Teacher Certification Reconsidered: Stumbling for Quality

December 2001 / Abell Reports / Education

Maryland’s requirement that individuals must complete a prescribed body of coursework before teaching in a public school is deeply misguided.

The importance of good teaching to the academic success of students is intuitively obvious to any parent and is well substantiated by a body of sound research. Correspondingly, ensuring that good teachers staff public schools is a critical policy objective in Maryland and across the nation. All states, including Maryland, have developed regulatory policies under the seemingly logical theory that requiring credentials of teachers is simply good government in action. These regulations prescribe the process for certifying teachers, whereby individuals who want to teach must first complete extensive coursework (usually completed in an undergraduate program), in both the field of education and the subject they intend to teach.

At the heart of this policy is a claim by the education establishment that taking the coursework needed to obtain certification is not only the best, but also the only acceptable means for preparing teachers.

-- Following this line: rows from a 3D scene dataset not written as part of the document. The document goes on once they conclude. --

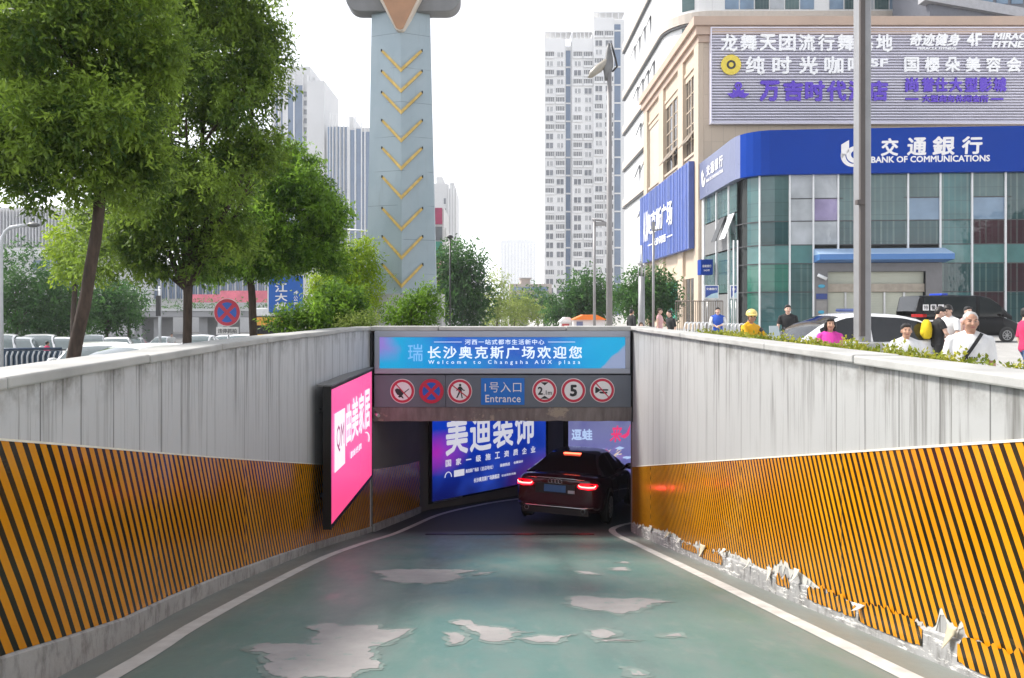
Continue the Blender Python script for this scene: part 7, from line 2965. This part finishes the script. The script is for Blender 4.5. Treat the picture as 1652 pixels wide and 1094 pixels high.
def remesh(mb, voxel, smooth=2):
    """Fuse overlapping closed shapes into one continuous surface."""
    me = mb.mesh('tmp', [])
    o = bpy.data.objects.new('tmp', me)
    COL.objects.link(o)
    m = o.modifiers.new('r', 'REMESH')
    m.mode = 'VOXEL'
    m.voxel_size = voxel
    dg = bpy.context.evaluated_depsgraph_get()
    out = bpy.data.meshes.new_from_object(o.evaluated_get(dg))
    bpy.data.objects.remove(o)
    bpy.data.meshes.remove(me)
    bm = bmesh.new()
    bm.from_mesh(out)
    for _ in range(smooth):
        bmesh.ops.smooth_vert(bm, verts=bm.verts, factor=0.5, use_axis_x=True, use_axis_y=True, use_axis_z=True)
    for f in bm.faces:
        f.smooth = True
    bm.to_mesh(out)
    bm.free()
    return out


def link(name, me, mats, parent):
    o = bpy.data.objects.new(name, me)
    me.materials.clear()
    for m in mats:
        me.materials.append(m)
    COL.objects.link(o)
    o.parent = parent
    return o


SKIN = {k: mat('skin_' + k, c, 0.5, var=0.10, scale=9, spec=0.35) for k, c in (('tan', (0.50, 0.29, 0.20)), ('fair', (0.62, 0.40, 0.31)), ('weathered', (0.42, 0.235, 0.165)))}
M_EYE = mat('eye_dark', (0.02, 0.014, 0.012), 0.3, var=0)
M_BROW = mat('eyebrow', (0.07, 0.045, 0.035), 0.7, var=0)
M_LIP = mat('lips', (0.36, 0.13, 0.11), 0.45, var=0.05)
CLOTH = {}


def cloth(name, c):
    if name not in CLOTH:
        t = NT('cloth_' + name)
        n = t.noise(5, 4)
        t.set(color=t.mix(t.ramp(n, 0.3, 0.7), tuple(v * 0.82 for v in c), c), rough=0.85)
        t.bump(t.noise(9, 3, v=t.mapping((1, 1, 0.5))), 0.35, 0.02)
        CLOTH[name] = t.m
    return CLOTH[name]


HAIR = {k: mat('hair_' + k, c, 0.45, var=0.3, scale=30) for k, c in (('black', (0.012, 0.010, 0.009)), ('grey', (0.42, 0.41, 0.40)), ('brown', (0.06, 0.035, 0.02)))}
M_SHOE = mat('shoe_leather', (0.05, 0.045, 0.045), 0.5, var=0.15)


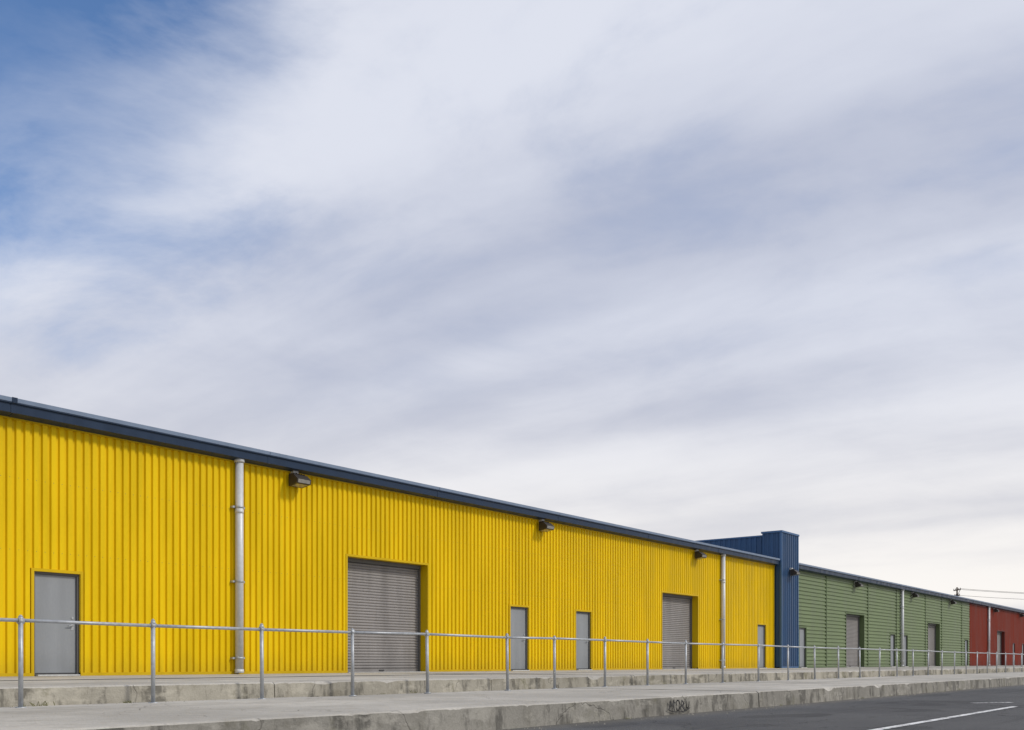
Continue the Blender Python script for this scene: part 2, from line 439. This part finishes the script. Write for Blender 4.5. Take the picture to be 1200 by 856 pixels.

This assertion, some claim, is supported by a body of research consisting of 100 to 200 studies. This report reveals in detail the shortcomings found in this research. In fact, the academic research attempting to link teacher certification with student achievement is astonishingly deficient.

To reach this conclusion, we reviewed every published study or paper—along with many unpublished dissertations—cited by prominent national advocates of teacher certification. We found roughly 150 studies,  going back 50 years, which explored or purported to explore the relationship between teacher preparation and student achievement. To our knowledge, there has been no comparable effort by analysts to drill systematically down through these layers of evidence in order to determine what value lies at the core.